60. I make this order noting that I have ordered that the public participation shall continue and be enabled to continue at every stage of the project and I appreciate that the documents sought may themselves be the tools to facilitate such participation.
Does the “Mombasa county Urban Renewal and Redevelopment of Old Estates Programme” threaten the applicants’ rights to adequate housing under Article 431(b) of the Constitution?
61. Based on the common position taken by all the parties that indeed the project is enviable and need not be opposed if the spirit and letter of the law is complied with, this issue is not one that merits the court’s consideration. I however note that it is not enough to say that one’s constitutional rights is threatened without more. I partly who alleges violation of a right has the single and inescapable duty to bring out the facts and demonstrate how those set of facts relied upon violate or threatened to violate his rights.

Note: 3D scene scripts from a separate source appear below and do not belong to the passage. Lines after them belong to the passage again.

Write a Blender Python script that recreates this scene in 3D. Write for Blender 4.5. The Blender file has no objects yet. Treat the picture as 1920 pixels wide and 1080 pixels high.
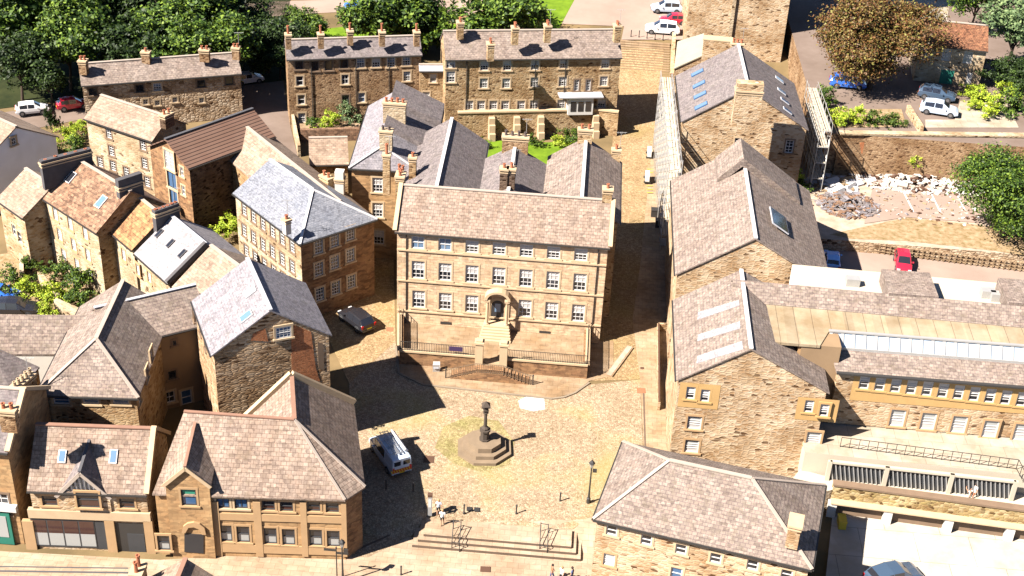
import bpy, bmesh, math, random
from mathutils import Vector, Matrix, geometry
R_=math.radians
random.seed(7)
S=bpy.context.scene
COL=S.collection
# ---------------------------------------------------------------- camera
FPX=2542.0; PIT=R_(31.1); ROL=R_(2.96); YAW=R_(2.8)
CAM=Vector((6.335,-94.40,73.3))
_F=Vector((0,math.cos(PIT),-math.sin(PIT))); _R0=Vector((1,0,0)); _U0=_R0.cross(_F)
_R=_R0*math.cos(ROL)+_U0*math.sin(ROL); _U=-_R0*math.sin(ROL)+_U0*math.cos(ROL)
_M=Matrix.Rotation(YAW,3,'Z'); CF=_M@_F; CR=_M@_R; CU=_M@_U
cd=bpy.data.cameras.new('camera'); cd.lens=36*FPX/1920; cd.sensor_width=36; cd.clip_end=2000; cd.clip_start=1
co=bpy.data.objects.new('camera',cd); COL.objects.link(co)
m4=Matrix((( CR.x,CU.x,-CF.x,CAM.x),(CR.y,CU.y,-CF.y,CAM.y),(CR.z,CU.z,-CF.z,CAM.z),(0,0,0,1)))
co.matrix_world=m4; S.camera=co
# ---------------------------------------------------------------- light
SAZ=R_(33); SEL=R_(45)
w=bpy.data.worlds.new('World'); S.world=w; w.use_nodes=True
nt=w.node_tree; bg=nt.nodes['Background']; sky=nt.nodes.new('ShaderNodeTexSky')
sky.sky_type='NISHITA'; sky.air_density=.45; sky.dust_density=.15; sky.ozone_density=2.5; sky.sun_disc=False; sky.sun_elevation=SEL
sky.sun_rotation=math.atan2(-math.cos(SAZ),-math.sin(SAZ))%(2*math.pi)
nt.links.new(sky.outputs[0],bg.inputs[0]); bg.inputs[1].default_value=0.05
sl=bpy.data.lights.new('sun','SUN'); sl.energy=5.0; sl.angle=R_(.5); sl.color=(1,.905,.81)
so=bpy.data.objects.new('sun',sl); COL.objects.link(so)
ld=Vector((math.cos(SEL)*math.cos(SAZ),math.cos(SEL)*math.sin(SAZ),-math.sin(SEL)))
so.rotation_euler=ld.to_track_quat('-Z','Y').to_euler(); so.location=(-60,-40,120)
S.view_settings.view_transform='Standard'; S.view_settings.look='None'; S.view_settings.exposure=2.32
S.view_settings.gamma=1; S.view_settings.use_curve_mapping=False
# ---------------------------------------------------------------- projection helpers (photo pixel + height -> place)
def ray(px,py): return CF+CR*((px-960)/FPX)-CU*((py-540)/FPX)
def P(px,py,z=0.0):
    d=ray(px,py); return CAM+d*((z-CAM.z)/d.z)
def zat(px,py,x,y):
    d=ray(px,py); h=d.xy; return CAM.z+d.z*((Vector((x,y))-CAM.xy).dot(h)/h.dot(h))
def lerp(a,b,t): return a+(b-a)*t
def sst(a,b,x):
    t=max(0,min(1,(x-a)/(b-a))); return t*t*(3-2*t)
def lin(x,pts):
    if x<=pts[0][0]: return pts[0][1]
    for (a,va),(b,vb) in zip(pts,pts[1:]):
        if x<=b: return va+(vb-va)*(x-a)/(b-a)
    return pts[-1][1]
def zg(x,y):
    e=lin(y,[(-11.5,-.7),(-9.4,0),(16,0),(68,1.0),(83,2.0),(89,4.8),(112,6.2),(170,8)])
    ww=lin(y,[(-11.5,-.7),(-9.4,0),(16,0),(68,1.0),(90,1.6),(170,5)])
    return lerp(ww,e,sst(-14,-4,x))
def Pg(px,py,off=0):
    z=0
    for _ in range(8):
        p=P(px,py,z); z=zg(p.x,p.y)
    p=P(px,py,z); p.z=z+off; return p
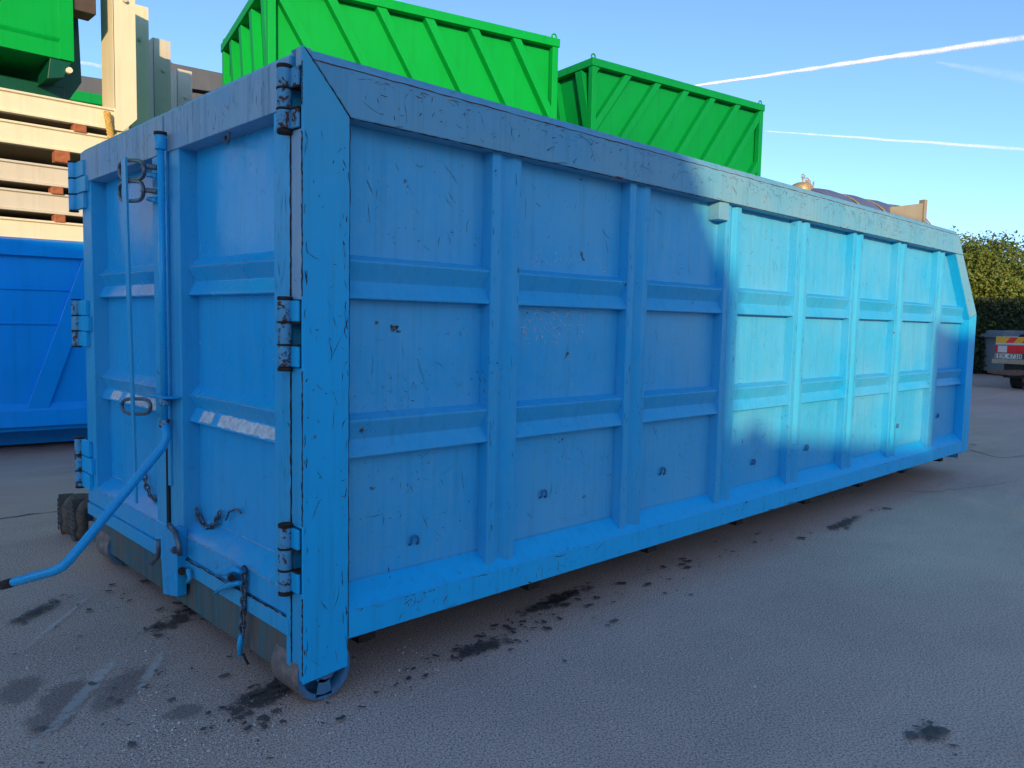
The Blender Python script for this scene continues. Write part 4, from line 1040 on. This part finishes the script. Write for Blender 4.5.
fo = bpy.data.objects.new('plate_text', fc); COL.objects.link(fo); fo.parent = TR; fo.location = (-.0075, -.095, tz(357.3)); fo.rotation_euler = (R(90), 0, R(-90)); fc.materials.append(M['black'])
bpy.context.view_layer.update()
fm_ = bpy.data.meshes.new_from_object(fo.evaluated_get(bpy.context.evaluated_depsgraph_get())); fn_ = bpy.data.objects.new('lettering', fm_); COL.objects.link(fn_); fn_.parent = TR; fn_.location = fo.location; fn_.rotation_euler = fo.rotation_euler
if not fm_.materials: fm_.materials.append(M['black'])
bpy.data.objects.remove(fo)
tbox((-.03, -WT-.02, tz(363.2)), (.05, .02, tz(358.4)), 'bumper', 'beige', .01)
tbox((.1, -1.6, tz(377)), (7.0, -.22, tz(363.4)), 'chassis', 'black', .01)
M['rustbar'] = simple('flaking_tow_bar', (.20, .12, .09), .9, 0, .6, 25, .4)
MB().prism([(.10, tz(372.5)), (.10, tz(370.5)), (-.55, tz(368.5)), (-.80, tz(369.5)), (-.80, tz(373)), (-.5, tz(374.5)), (.0, tz(373.5))], lambda p, t: (t, p[0], p[1]), -.04, .06).build('under_run_bar', M['rustbar'], TR, .006)
for yy in (-.40, -1.65):
    for xx in (.75, 6.6):
        wl = bpy.data.objects.new('wheel', None); COL.objects.link(wl); wl.parent = TR; wl.location = (xx, yy, .34); wl.empty_display_size = .1
        MB().tube([(0, -.12, 0), (0, -.10, 0), (0, .10, 0), (0, .12, 0)], [.30, .34, .34, .30], 24).build('tyre', M['tyre'], wl)
        MB().tube([(0, -.13, 0), (0, .13, 0)], .19, 20).build('rim', M['steel'], wl)
# cab and rack
MB().prism([(5.55, .5), (7.5, .5), (7.55, 1.2), (7.15, 1.35), (6.75, 2.15), (5.6, 2.2)], lambda p, t: (p[0], t, p[1]), -WT+.05, -.08).build('cab', M['truckw'], TR, .03)
MB().box((5.7, -.079, 1.4), (6.7, -.072, 2.0)).build('side_window', M['glass'], TR)
MB().box((5.56, -WT+.3, 1.47), (5.575, -.35, 1.98)).build('rear_window', M['glass'], TR)
# load lying in the bed: a rounded tarp-covered bundle
ld = MB(); ns = 10
prof = [(-.45, 0), (-.50, .10), (-.75, .17), (-1.2, .20), (-1.6, .16), (-1.85, .05), (-1.85, 0)]
ld.prism([(p[0], tz(337.5)-.02+p[1]) for p in prof], X, .12, 1.4)
tag(ld.build('load', M['glass'], None, .02), 'dark glossy bundle lying in the bed of the dropside truck', 'bundle')
lo = bpy.data.objects['load']; lo.matrix_world = Matrix.Translation((tp.x, tp.y, 0)) @ Matrix.Rotation(YAW+R(-45), 4, 'Z')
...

62. Beyond the pronouncements by the court in Anarita Karimi Njeru Vs. Attorney General (supra) and the need to align it with the current Constitution, it is the view of this court that the clarity of a complaint by a litigant, even if it be in a Constitutional Petition, cannot be overlooked or underrated. The complaint must be brought out clearly and succinctly so that the party against whom allegations of breach are made is made aware so as to mount a defence or offer an explanation. That to me is a dictate and an ingredient of the right to a fair hearing. At the same time the clarity of pleading help the court meet its obligation and objective to determine the dispute in an expedient and proportionate manner.
63. In the matter before me there is no demonstration how the project, which is intended to increase provision of modern housing units ten-folds is likely to threaten anybody rights under the provisions of the Constitution.
64. I find no substance in this complaint and rather I hold the view that the project clearly aims at achieving the constitutional function and obligation of the 1st respondent under not only Article 43(1)b but also sections 2(g) and 8(d) of Third Schedule.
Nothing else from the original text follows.